The galaxy stellar mass-star formation rate relation: evidence for an evolving stellar initial mass function?

Abstract

The evolution of the galaxy stellar mass--star formation rate relationship (M*-SFR) provides key constraints on the stellar mass assembly histories of galaxies. For star-forming galaxies, M*-SFR is observed to be fairly tight with a slope close to unity from z~0-2. Simulations of galaxy formation reproduce these trends owing to the generic dominance of smooth and steady cold accretion in these systems. In contrast, the amplitude of the M*-SFR relation evolves markedly differently than in models. Stated in terms of a star formation activity parameter alpha=(M*/SFR)/(t_H-1 Gyr), models predict a constant alpha~1 out to redshifts z=4+, while the observed M*-SFR relation indicates that alpha increases by X3 from z~2 until today. The low alpha at high-z not only conflicts with models, but is also difficult to reconcile with other observations of high-z galaxies. Systematic biases could significantly affect measurements of M* and SFR, but detailed considerations suggest that none are obvious candidates to reconcile the discrepancy. A speculative solution is considered in which the stellar initial mass function (IMF) evolves towards more high-mass star formation at earlier epochs. Following Larson, a model is investigated in which the characteristic mass Mhat where the IMF turns over increases with redshift.

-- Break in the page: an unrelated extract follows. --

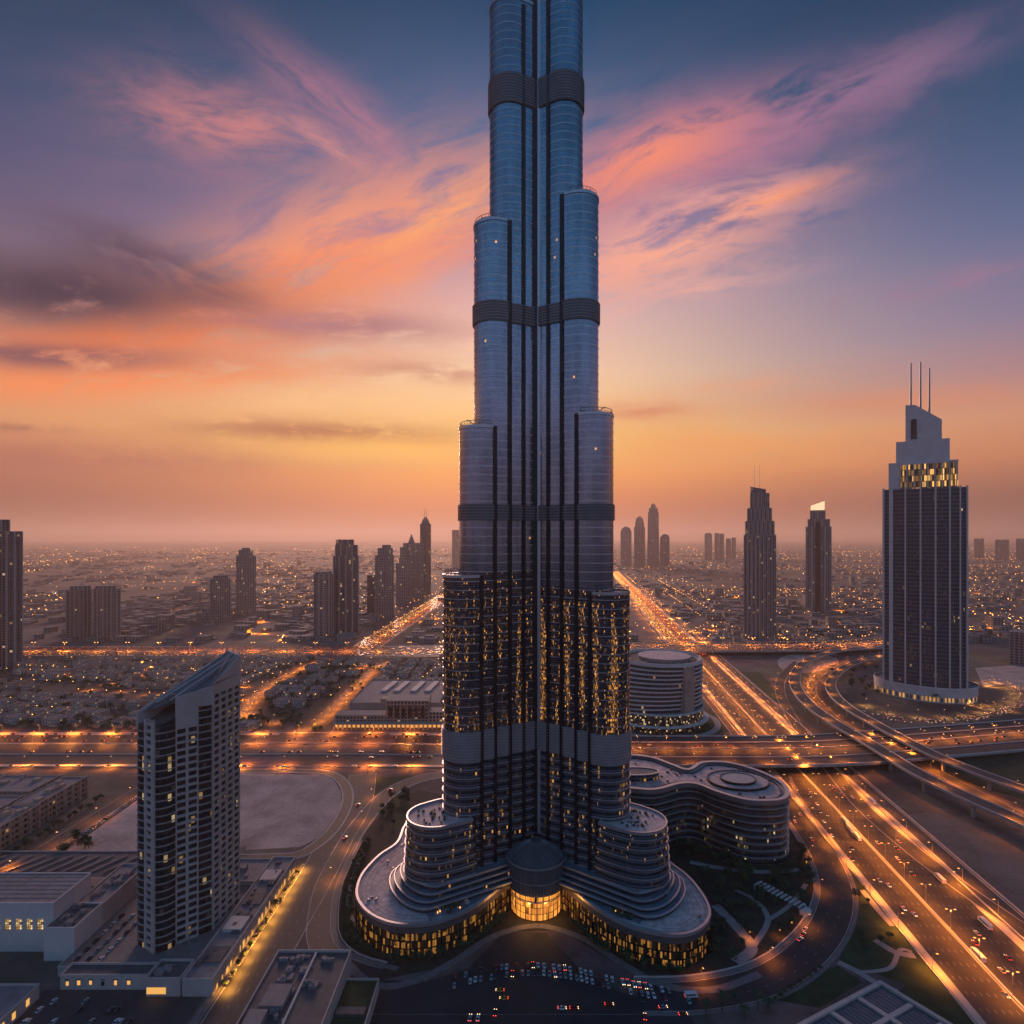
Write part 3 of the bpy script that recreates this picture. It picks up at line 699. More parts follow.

The observed and predicted M*-SFR evolution may be brought into agreement if Mhat=0.5(1+z)^2 Mo out to z~2. Such evolution broadly matches recent observations of cosmic stellar mass growth, and the resulting z=0 cumulative IMF is similar to the paunchy IMF favored by Fardal et al to reconcile the observed cosmic star formation history with present-day fossil light measures. [abridged]